* Begin Data for this task *

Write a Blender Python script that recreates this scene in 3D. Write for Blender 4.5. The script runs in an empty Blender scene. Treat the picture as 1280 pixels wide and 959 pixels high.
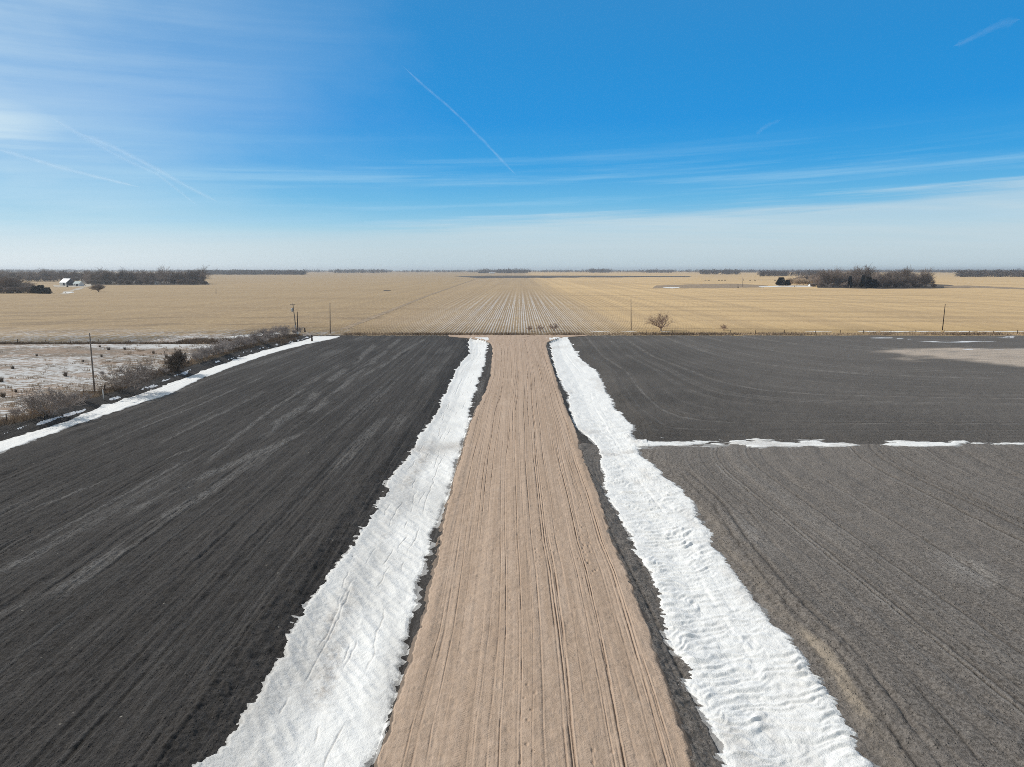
import bpy, math, random
import numpy as np

random.seed(7)
scene = bpy.context.scene
COL = scene.collection
R = math.radians

# ------------------------------------------------------------------ camera model
F, CX, CY, HZ, CAMH = 853.0, 640.0, 479.5, 337.0, 20.0
TH = math.atan((CY - HZ) / F)
CT, ST = math.cos(TH), math.sin(TH)

def ray(px, py):
    X, Y = (px - CX) / F, (CY - py) / F
    return X, CT + Y * ST, -ST + Y * CT

def P(px, py, z=0.0):
    """where the line of sight through a photo pixel meets the level z"""
    dx, dy, dz = ray(px, py)
    t = (z - CAMH) / dz
    return dx * t, dy * t

def HG(py_base, py_top, z=0.0):
    """height of an upright thing standing at py_base whose top is at py_top"""
    _, y0 = P(640, py_base, z)
    _, dy, dz = ray(640, py_top)
    return CAMH + y0 * dz / dy - z

# ------------------------------------------------------------------ noise in numpy
def _hash(ix, iy, seed):
    h = (ix.astype(np.int64) * 374761393 + iy.astype(np.int64) * 668265263 + seed * 974711) & 0xFFFFFFFF
    h = ((h ^ (h >> 13)) * 1274126177) & 0xFFFFFFFF
    h = ((h ^ (h >> 16)) * 2246822519) & 0xFFFFFFFF
    h = h ^ (h >> 15)
    return (h & 0xFFFFFF) / float(0xFFFFFF) * 2 - 1

def vn(x, y, seed=0):
    x = np.asarray(x, float); y = np.asarray(y, float)
    x, y = np.broadcast_arrays(x, y)
    xi, yi = np.floor(x), np.floor(y)
    fx, fy = x - xi, y - yi
    fx = fx * fx * fx * (fx * (fx * 6 - 15) + 10); fy = fy * fy * fy * (fy * (fy * 6 - 15) + 10)
    xi = xi.astype(np.int64); yi = yi.astype(np.int64)
    a = _hash(xi, yi, seed); b = _hash(xi + 1, yi, seed)
    c = _hash(xi, yi + 1, seed); d = _hash(xi + 1, yi + 1, seed)
    return (a * (1 - fx) + b * fx) * (1 - fy) + (c * (1 - fx) + d * fx) * fy

def fbm(x, y, seed=0, octv=4, gain=.5):
    s = 0; a = 1.0; t = 0
    for k in range(octv):
        s = s + a * vn(x * 2 ** k + 17.3 * k, y * 2 ** k - 9.1 * k, seed + k); t += a; a *= gain
    return s / t * 1.5

def f1(x, y, seed):
    """distance to the nearest of scattered points: cusped hollows like sun-cupped snow"""
    xi, yi = np.floor(x).astype(np.int64), np.floor(y).astype(np.int64); best = np.full(x.shape, 9.)
    for a in (-1, 0, 1):
        for b in (-1, 0, 1):
            px = xi + a + .5 + .45 * _hash(xi + a, yi + b, seed); py = yi + b + .5 + .45 * _hash(xi + a, yi + b, seed + 77)
            best = np.minimum(best, (px - x) ** 2 + (py - y) ** 2)
    return np.sqrt(best)

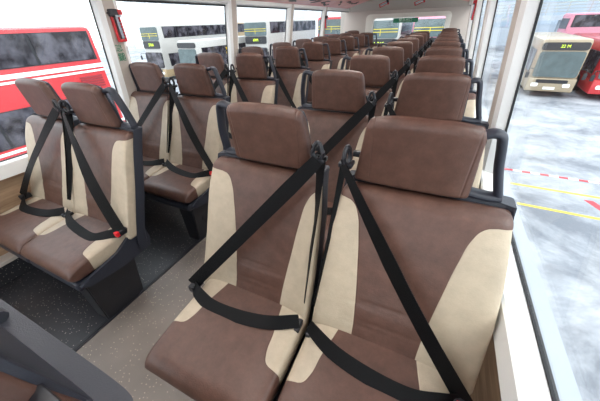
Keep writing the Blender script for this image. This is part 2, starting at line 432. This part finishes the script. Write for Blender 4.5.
def make_cushion(parent):
    bm = bmn(); rings = []; n = 48; lev = 50; y0, y1 = C_['cf'], -.165
    for i in range(lev+1):
        t = i/lev; y = y0+(y1-y0)*t; e = 1
        if t < .14: e = math.sqrt(max(0, 1-((.14-t)/.14)**2))
        if t > .95: e = math.sqrt(max(0, 1-((t-.95)/.05)**2))
        top = .450+.024*t-.012*(1-t)**3+C_['cz']; bot = .350+C_['cz']
        hw = .2255-.012*(1-e)
        zc, hh = (top+bot)/2, (top-bot)/2
        ring = []
        for j in range(n):
            c, s = se(2*math.pi*j/n, 5)
            z = zc+s*hh*max(e, .1)
            if s > 0: z += .008*abs(c)**3*min(1, t*3)-.006*(1-c*c)*t
            ring.append((c*hw, y, z))
        rings.append(ring)
    loft(bm, rings); return obj('seat_cushion', bm, M['cush'], parent, True, 60)
def make_pan(parent, k):
    bm = bmn(); box(bm, -.218, .218, -.50, -.14, .305, .352, bev=.012)
    xo = k*.2305; a, b = sorted((xo, xo+k*.016))
    prism(bm, [(-.46, .322), (-.28, .30), (-.12, .31), (-.105, .36), (-.115, .47), (-.17, .462), (-.29, .395), (-.44, .368), (-.49, .350)], 'x', a, b)
    return obj('seat_pan', bm, M['plastic'], parent)
def make_handle(parent, k):
    bm = bmn(); h = C_['hd']; e = h*.8+C_['he']
    p = smoothpath([(k*.115, .040, 1.108+e), (k*(.140+h), .038, 1.112+e), (k*(.160+h), .038, 1.118+e), (k*(.176+h), .039, 1.112+e), (k*(.184+h), .042, 1.088+e), (k*(.197+h), .050, 1.04), (k*(.209+h*.6), .058, .99), (k*(.217+h*.3), .062, .958)], 5)
    tube(bm, p, .0115, .019, 12)
    p = smoothpath([(k*.222, .062, .950), (k*.19, .060, .948), (k*.15, .060, .952), (k*.11, .060, .960)], 4)
    tube(bm, p, .013, .022, 12)
    return obj('grab_handle', bm, M['plastic'], parent, True, 50)
def make_belt(parent, k):
    s = -k                                             # inner side sign
    root = None
    bm = bmn()                                         # shoulder strap
    gp = Vector((s*.196, -.012, 1.012)); hip = Vector((k*.250, -.262+C_['hy'], .492))
    P, W = [], []
    for i in range(13):
        t = i/12; p = gp.lerp(hip, t); p.y -= .028*math.sin(math.pi*t)
        if t < .35: p.y -= .012*(1-t/.35)
        P.append(p); d = hip-gp; wv = Vector((d.z, 0, -d.x)).normalized(); wv = wv+Vector((0, .25*math.sin(math.pi*t), 0))
        if C_['view']:
            w2 = d.cross(Vector(C_['view'])).normalized(); w2 = w2 if w2.dot(wv) > 0 else -w2; wv = wv.lerp(w2, min(1, t*1.3))
        W.append(wv)
    ribbon(bm, P, W, [.050*min(1, C_['st']+i*.12) for i in range(13)])
    sb = obj('seat_belt', bm, M['web'], parent, True, 50)
    bm = bmn()                                         # lap strap
    ctrl = [hip+Vector((-k*.004, -.002, -.004)), Vector((k*.20, hip.y-.025, .480+C_['cz'])), Vector((k*.12, -.305, .468+C_['cz'])), Vector((0, -.30, .468+C_['cz'])), Vector((s*.12, -.28, .478+C_['cz'])), Vector((s*.218, -.240, .492+C_['cz']))]
    P = smoothpath(ctrl, 5); W = []
    for i in range(len(P)):
        t = i/(len(P)-1); m_ = min(1, t*2.5, (1-t)*4)
        W.append(Vector((0, .55+.35*m_, .85-.45*m_)))
    ribbon(bm, P, W, .046); obj('lap_strap', bm, M['web'], sb, True, 50)
    bm = bmn()                                         # slack webbing hanging behind the guide
    P = smoothpath([(s*.198, .0, 1.015), (s*.203, -.028, .93), (s*.208, -.080, .80), (s*.212, -.13, .69), (s*.218, -.195, .55)], 4)
    W = [Vector((1, -s*(.5+1.4*i/len(P)), 0)) for i in range(len(P))]
    ribbon(bm, P, W, [C_['st']*(.056-.046*i/len(P)) for i in range(len(P))]); obj('hanging_webbing', bm, M['web'], sb, True, 50)
    bm = bmn()                                         # guide ring on a short bracket
    ring = [(s*(.190+(.018 if k < 0 else .005)*math.cos(a)*(1 if math.sin(a) < .2 else .7)), -.008-(0 if k < 0 else .016)*math.cos(a), 1.030+.032*math.sin(a)*(1 if math.sin(a) > 0 else .7)) for a in (2*math.pi*i/20 for i in range(21))]
    tube(bm, ring, .007, .008, 8, cap=False)
    box(bm, min(s*.128, s*.184), max(s*.128, s*.184), .030, .046, 1.016, 1.034, bev=.004)
    box(bm, min(s*.172, s*.214), max(s*.172, s*.214), -.016, .022, .996, 1.012, bev=.004)
    tube(bm, [(s*.180, -.012, 1.024), (s*.180, .04, 1.024)], .009, .009, 10)
    obj('belt_guide', bm, M['dark'], sb, True, 40)
    bm = bmn()                                         # buckle on the outer or inner hip
    box(bm, s*.214-.009, s*.214+.009, -.262, -.215, .462, .484, bev=.004)
    obj('belt_stalk', bm, M['dark'], sb)
    bm = bmn(); box(bm, k*.240-.016, k*.240+.012, hip.y-.022, hip.y+.036, .468, .500, bev=.005)
    if k > 0: box(bm, k*.240-.010, k*.240+.014, hip.y-.026, hip.y-.008, .476, .503, mi=1, bev=.003)
    bk = obj('buckle', bm, [M['dark'], M['redp']], sb)
    return sb
def make_pedestal(parent, k):
    bm = bmn()
    v = []
    for z, y0, y1, xa, xb in ((.0, -.462, -.235, .07, .178), (.31, -.470, -.205, .07, .205)):
        for y in (y0, y1):
            for x in (xa, xb): v.append(bm.verts.new((k*x, y, z)))
    for f in ((0, 1, 3, 2), (4, 6, 7, 5), (0, 4, 5, 1), (2, 3, 7, 6), (0, 2, 6, 4), (1, 5, 7, 3)): bm.faces.new([v[q] for q in f])
    bmesh.ops.bevel(bm, geom=bm.edges[:], offset=.006, segments=2, affect='EDGES')
    tube(bm, [(k*.17, -.345, .17), (k*.196, -.345, .17)], .05, .05, 24, ref=(0, 0, 1))
    obj('pedestal', bm, M['dark'], parent)
    bm = bmn(); box(bm, min(k*.19, -k*.218), max(k*.19, -k*.218), -.42, -.36, .262, .308, bev=.006); obj('support_beam', bm, M['dark'], parent)
def make_seat(k, ped):
    t = empty('bus_seat')
    make_cushion(t); make_backrest(t, k); make_headrest(t); make_shell(t, k); make_pan(t, k); make_handle(t, k); make_belt(t, k)
    make_pedestal(t, k)
    bm = bmn(); box(bm, -.218, .218, -.42, -.36, .262, .308, bev=.006); prism(bm, [(-.44, .22), (-.34, .22), (-.30, .31), (-.48, .31)], 'x', min(k*.218, k*.258), max(k*.218, k*.258))
    obj('wall_bracket', bm, M['dark'], t)
    return t
protos = {}
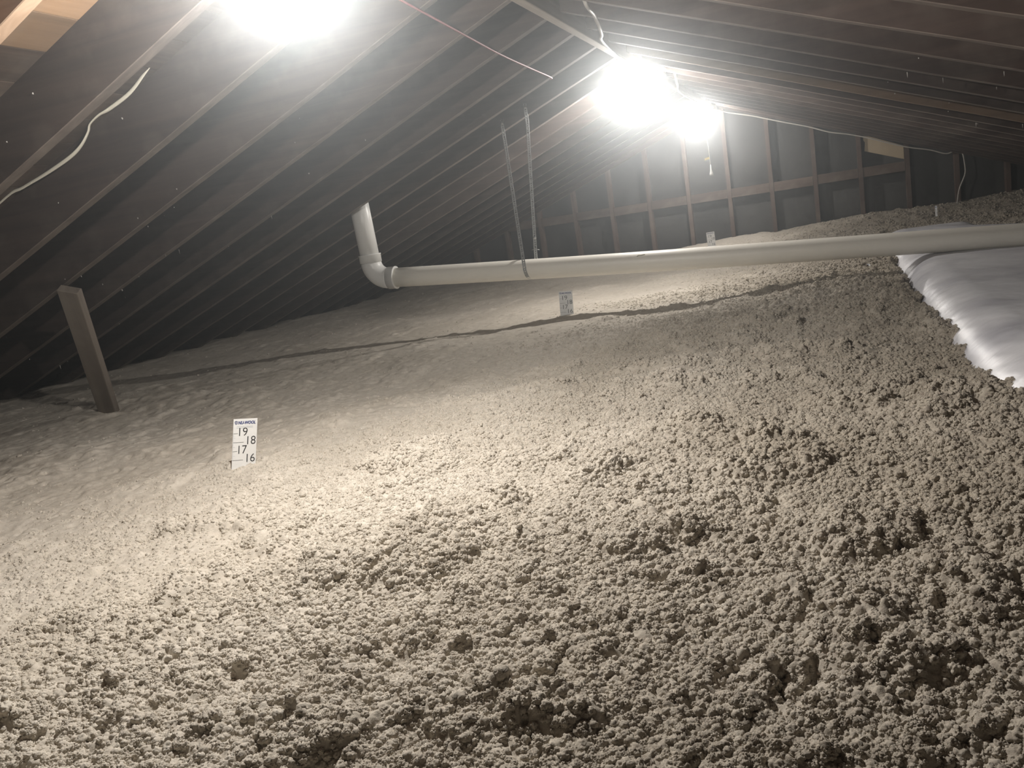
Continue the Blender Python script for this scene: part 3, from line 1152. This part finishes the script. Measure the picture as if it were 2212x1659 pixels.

* End Data for this task *

To be done - Could the lines from the top of the material through the line with "return CAMH + y0 * dz / dy - z" be repeated exactly, pictures left out?

Finished answer -
Write a Blender Python script that recreates this scene in 3D. Write for Blender 4.5. The script runs in an empty Blender scene. Treat the picture as 1280 pixels wide and 959 pixels high.
import bpy, math, random
import numpy as np

random.seed(7)
scene = bpy.context.scene
COL = scene.collection
R = math.radians

# ------------------------------------------------------------------ camera model
F, CX, CY, HZ, CAMH = 853.0, 640.0, 479.5, 337.0, 20.0
TH = math.atan((CY - HZ) / F)
CT, ST = math.cos(TH), math.sin(TH)

def ray(px, py):
    X, Y = (px - CX) / F, (CY - py) / F
    return X, CT + Y * ST, -ST + Y * CT

def P(px, py, z=0.0):
    """where the line of sight through a photo pixel meets the level z"""
    dx, dy, dz = ray(px, py)
    t = (z - CAMH) / dz
    return dx * t, dy * t

def HG(py_base, py_top, z=0.0):
    """height of an upright thing standing at py_base whose top is at py_top"""
    _, y0 = P(640, py_base, z)
    _, dy, dz = ray(640, py_top)
    return CAMH + y0 * dz / dy - z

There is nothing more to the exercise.